The Democratic Party’s leaders think they know how to seize the partisan upperhand: get a vote authorizing an attack on Iraq out of the way, so that the elections can focus on “their issue,” the economy.
On the very day that Senate Majority Leader Tom Daschle predicted strong bipartisan support and a quick vote for a resolution on Iraq, he took to the Senate floor and attacked the Bush administration for its inattention to the economic security of Americans.
This is a strategy of wishful thinking. The problem is its first leg undercuts the second. By supporting the Republican war fever, the Democrats are doing their part to endanger the economic recovery. They are revealing what poor economic stewards they are. Any military action abroad will come at great cost to the domestic economy.

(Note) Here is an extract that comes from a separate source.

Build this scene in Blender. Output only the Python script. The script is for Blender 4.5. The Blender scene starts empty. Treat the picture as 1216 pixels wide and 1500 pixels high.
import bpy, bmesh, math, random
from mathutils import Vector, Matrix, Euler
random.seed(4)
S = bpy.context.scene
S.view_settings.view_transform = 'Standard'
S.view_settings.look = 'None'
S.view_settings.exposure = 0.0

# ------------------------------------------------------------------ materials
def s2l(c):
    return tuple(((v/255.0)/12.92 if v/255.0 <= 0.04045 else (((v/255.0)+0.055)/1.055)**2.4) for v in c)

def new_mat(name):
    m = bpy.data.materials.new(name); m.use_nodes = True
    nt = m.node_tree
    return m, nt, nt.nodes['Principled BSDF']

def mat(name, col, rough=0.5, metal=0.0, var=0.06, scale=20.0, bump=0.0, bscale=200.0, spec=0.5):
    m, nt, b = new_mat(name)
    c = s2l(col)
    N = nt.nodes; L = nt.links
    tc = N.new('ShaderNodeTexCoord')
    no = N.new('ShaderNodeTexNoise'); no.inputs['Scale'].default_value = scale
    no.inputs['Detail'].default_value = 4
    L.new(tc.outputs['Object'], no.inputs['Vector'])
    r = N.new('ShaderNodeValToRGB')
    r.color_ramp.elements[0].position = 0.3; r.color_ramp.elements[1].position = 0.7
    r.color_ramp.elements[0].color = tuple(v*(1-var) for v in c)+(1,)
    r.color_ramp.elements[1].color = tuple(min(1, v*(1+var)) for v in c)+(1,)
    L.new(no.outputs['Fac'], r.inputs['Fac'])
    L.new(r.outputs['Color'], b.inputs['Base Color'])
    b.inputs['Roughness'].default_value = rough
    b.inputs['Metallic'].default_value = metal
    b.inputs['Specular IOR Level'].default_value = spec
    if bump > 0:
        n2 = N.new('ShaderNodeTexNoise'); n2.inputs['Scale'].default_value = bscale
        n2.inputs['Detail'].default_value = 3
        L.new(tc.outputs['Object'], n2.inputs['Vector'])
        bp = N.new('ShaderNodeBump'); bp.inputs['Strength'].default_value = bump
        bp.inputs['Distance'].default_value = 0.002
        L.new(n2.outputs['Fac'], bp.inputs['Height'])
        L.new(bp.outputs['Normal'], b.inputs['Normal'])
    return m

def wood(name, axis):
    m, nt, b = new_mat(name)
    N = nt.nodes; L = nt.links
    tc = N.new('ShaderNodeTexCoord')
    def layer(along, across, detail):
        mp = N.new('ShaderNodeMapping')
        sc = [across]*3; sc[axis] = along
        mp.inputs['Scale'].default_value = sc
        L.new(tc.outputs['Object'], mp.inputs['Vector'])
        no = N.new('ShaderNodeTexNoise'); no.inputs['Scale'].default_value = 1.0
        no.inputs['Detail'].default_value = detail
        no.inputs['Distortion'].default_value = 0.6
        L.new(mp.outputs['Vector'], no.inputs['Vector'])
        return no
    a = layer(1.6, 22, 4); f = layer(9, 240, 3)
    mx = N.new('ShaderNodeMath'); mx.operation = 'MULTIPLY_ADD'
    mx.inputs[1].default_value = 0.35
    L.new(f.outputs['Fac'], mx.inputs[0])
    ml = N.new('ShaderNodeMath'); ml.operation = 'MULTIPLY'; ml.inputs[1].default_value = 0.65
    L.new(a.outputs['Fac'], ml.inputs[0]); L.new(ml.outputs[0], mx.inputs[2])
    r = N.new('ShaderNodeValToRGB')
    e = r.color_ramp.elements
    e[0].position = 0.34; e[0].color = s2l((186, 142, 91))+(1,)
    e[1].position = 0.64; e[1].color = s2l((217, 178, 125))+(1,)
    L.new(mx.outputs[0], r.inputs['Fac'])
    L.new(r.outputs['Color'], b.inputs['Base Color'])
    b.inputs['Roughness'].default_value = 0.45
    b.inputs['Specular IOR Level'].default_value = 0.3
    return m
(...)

Market behavior has been sending this message loud and clear. With news that the Iraqi government had accepted the return of U.N. weapons inspectors without conditions, oil prices, which had been rising dangerously near the $30 per barrel mark, dropped. Oil prices over $30 have been associated with the last four recessions.

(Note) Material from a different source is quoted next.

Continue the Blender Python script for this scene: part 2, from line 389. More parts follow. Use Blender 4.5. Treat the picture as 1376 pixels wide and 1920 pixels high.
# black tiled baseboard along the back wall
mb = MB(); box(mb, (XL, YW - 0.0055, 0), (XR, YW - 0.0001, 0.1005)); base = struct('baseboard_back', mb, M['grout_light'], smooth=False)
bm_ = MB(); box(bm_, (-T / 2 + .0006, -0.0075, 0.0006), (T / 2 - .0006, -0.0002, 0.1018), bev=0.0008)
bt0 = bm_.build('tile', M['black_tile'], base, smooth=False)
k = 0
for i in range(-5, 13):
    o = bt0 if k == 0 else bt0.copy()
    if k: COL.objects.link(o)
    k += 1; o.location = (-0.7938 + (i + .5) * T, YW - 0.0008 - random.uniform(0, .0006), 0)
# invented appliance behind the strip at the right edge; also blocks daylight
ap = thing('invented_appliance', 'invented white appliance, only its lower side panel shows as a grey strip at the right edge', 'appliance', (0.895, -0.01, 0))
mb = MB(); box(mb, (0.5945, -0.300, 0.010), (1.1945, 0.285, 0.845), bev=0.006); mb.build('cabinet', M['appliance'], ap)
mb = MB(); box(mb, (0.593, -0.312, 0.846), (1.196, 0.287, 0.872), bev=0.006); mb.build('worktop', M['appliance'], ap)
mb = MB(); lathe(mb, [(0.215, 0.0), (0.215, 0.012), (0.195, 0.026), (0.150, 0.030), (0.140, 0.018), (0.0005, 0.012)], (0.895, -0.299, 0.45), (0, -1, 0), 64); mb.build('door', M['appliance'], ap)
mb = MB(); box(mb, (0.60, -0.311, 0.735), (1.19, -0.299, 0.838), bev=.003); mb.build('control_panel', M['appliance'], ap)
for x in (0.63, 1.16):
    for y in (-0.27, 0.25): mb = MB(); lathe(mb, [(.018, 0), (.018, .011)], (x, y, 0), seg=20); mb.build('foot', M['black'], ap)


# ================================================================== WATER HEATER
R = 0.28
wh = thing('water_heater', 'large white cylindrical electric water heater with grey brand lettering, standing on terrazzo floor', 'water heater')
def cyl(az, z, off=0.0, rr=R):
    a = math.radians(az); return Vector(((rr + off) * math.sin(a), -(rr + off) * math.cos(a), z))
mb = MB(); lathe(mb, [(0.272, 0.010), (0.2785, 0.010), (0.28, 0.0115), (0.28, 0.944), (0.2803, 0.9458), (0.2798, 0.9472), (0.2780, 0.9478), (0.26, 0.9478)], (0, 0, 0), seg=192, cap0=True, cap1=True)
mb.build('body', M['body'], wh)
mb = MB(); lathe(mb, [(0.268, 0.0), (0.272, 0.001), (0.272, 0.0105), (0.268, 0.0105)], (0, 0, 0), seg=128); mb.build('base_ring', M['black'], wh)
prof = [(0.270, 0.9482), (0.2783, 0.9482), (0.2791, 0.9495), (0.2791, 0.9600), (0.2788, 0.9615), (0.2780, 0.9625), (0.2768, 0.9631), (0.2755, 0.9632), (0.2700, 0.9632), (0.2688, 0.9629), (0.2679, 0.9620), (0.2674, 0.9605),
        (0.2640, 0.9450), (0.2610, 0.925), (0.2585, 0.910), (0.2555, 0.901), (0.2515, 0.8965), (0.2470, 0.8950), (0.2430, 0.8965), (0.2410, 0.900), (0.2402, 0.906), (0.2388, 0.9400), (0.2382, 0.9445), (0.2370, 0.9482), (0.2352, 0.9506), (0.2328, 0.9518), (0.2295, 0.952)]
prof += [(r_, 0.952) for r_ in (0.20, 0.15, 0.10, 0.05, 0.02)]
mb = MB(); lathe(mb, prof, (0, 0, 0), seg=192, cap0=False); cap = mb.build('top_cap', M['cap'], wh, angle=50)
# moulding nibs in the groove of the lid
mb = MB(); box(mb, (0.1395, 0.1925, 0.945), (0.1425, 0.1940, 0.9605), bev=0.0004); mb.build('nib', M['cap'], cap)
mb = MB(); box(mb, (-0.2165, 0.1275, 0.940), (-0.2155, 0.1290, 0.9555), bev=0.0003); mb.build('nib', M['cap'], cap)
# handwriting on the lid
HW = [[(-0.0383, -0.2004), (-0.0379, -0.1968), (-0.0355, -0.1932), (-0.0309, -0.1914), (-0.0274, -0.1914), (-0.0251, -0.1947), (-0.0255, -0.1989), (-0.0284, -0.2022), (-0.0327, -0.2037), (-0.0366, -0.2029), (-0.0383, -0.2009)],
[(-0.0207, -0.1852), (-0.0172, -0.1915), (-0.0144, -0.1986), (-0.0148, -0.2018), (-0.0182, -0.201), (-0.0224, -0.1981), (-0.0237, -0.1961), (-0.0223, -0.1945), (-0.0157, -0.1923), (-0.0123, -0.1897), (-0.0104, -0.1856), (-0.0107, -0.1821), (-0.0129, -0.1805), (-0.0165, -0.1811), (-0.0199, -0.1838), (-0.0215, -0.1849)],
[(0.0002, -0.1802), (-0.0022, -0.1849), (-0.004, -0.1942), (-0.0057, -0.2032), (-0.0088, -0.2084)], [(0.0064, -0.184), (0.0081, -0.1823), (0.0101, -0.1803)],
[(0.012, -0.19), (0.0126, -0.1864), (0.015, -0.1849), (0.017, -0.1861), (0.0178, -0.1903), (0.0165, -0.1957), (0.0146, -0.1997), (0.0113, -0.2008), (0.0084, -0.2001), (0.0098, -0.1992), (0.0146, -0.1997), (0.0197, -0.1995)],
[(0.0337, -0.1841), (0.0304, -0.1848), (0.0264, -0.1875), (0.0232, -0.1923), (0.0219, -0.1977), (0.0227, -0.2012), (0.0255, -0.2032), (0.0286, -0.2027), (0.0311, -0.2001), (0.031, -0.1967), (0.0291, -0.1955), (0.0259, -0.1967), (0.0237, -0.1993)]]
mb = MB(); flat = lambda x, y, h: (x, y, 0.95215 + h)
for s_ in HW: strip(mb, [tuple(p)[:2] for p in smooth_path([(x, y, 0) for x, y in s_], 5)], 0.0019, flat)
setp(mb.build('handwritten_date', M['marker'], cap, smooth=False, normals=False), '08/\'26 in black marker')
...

The next day, when the Bush administration gave the Iraqi announcement the back of its hand, oil prices rose again. And that same day, the Dow Jones average dropped more than 150 points. Each $5 a barrel increase in oil prices cuts the already slim profits of non-energy companies by two percent per year, according to the consulting firm Economy.com as reported in Business Week.
Lawrence Lindsey, chair of the administration’s Council of Economic Advisors, predicted a war with Iraq could cost us one or two percent of our gross domestic product. This would not be a problem, he assured us. But there's a nice analogy between an economy and a bicycle. When a bicycle is tooling along at a nice clip, the analogy goes, it can ride over small bumps without a problem. When it's barely moving, these small shocks will topple it. Our economy is hardly tooling along. The stock market has just finished its worst quarter since the crash of 1987, and average household incomes fell for the first time in 10 years. The combination of massive tax cuts and massive defense spending increases have turned a federal budget surplus into a deficit. Economic growth rates continue to shrink.
Our economic bicycle, in other words, is barely teetering along. And a war with Iraq, with the potential to turn into a wider war, would be quite a bump. The markets know this. Polls are showing that majorities of Americans know this. Only our government leaders seem not to. Such is the false choice and folly of a political strategy that seeks to sever the debate on Iraq from a debate on America’s economic well-being.